Do this: The required output consists solely of the lines from the top of the listing through the line containing "from mathutils import Vector, Matrix", transcribed exactly.

Dataset content:
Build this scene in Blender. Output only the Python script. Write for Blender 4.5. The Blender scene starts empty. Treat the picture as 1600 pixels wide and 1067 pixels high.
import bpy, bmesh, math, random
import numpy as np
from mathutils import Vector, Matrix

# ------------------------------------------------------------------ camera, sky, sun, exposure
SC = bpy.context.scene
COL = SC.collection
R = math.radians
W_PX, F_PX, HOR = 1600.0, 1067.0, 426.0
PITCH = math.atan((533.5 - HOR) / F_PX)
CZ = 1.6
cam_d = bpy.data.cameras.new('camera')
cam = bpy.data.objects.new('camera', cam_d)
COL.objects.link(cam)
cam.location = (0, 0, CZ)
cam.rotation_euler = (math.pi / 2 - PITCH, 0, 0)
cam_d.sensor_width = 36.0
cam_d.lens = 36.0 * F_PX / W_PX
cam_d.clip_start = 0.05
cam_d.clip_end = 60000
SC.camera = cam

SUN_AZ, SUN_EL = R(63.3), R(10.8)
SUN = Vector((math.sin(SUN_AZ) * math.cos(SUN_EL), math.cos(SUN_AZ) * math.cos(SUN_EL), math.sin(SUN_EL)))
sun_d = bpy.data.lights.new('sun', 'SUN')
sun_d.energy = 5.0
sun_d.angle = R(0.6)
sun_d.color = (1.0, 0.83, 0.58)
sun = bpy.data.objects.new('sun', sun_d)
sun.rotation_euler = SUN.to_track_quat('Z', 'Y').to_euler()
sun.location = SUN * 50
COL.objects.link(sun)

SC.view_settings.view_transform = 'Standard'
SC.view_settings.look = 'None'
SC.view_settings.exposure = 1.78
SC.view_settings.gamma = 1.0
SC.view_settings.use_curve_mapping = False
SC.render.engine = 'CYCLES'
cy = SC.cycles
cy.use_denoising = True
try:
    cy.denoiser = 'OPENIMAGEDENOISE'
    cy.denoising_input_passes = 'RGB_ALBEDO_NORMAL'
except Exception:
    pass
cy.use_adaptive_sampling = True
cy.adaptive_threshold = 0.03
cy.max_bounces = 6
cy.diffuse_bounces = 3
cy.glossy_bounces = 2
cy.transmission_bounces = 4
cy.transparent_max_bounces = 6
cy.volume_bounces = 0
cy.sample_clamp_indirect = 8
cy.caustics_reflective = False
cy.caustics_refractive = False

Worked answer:
Build this scene in Blender. Output only the Python script. Write for Blender 4.5. The Blender scene starts empty. Treat the picture as 1600 pixels wide and 1067 pixels high.
import bpy, bmesh, math, random
import numpy as np
from mathutils import Vector, Matrix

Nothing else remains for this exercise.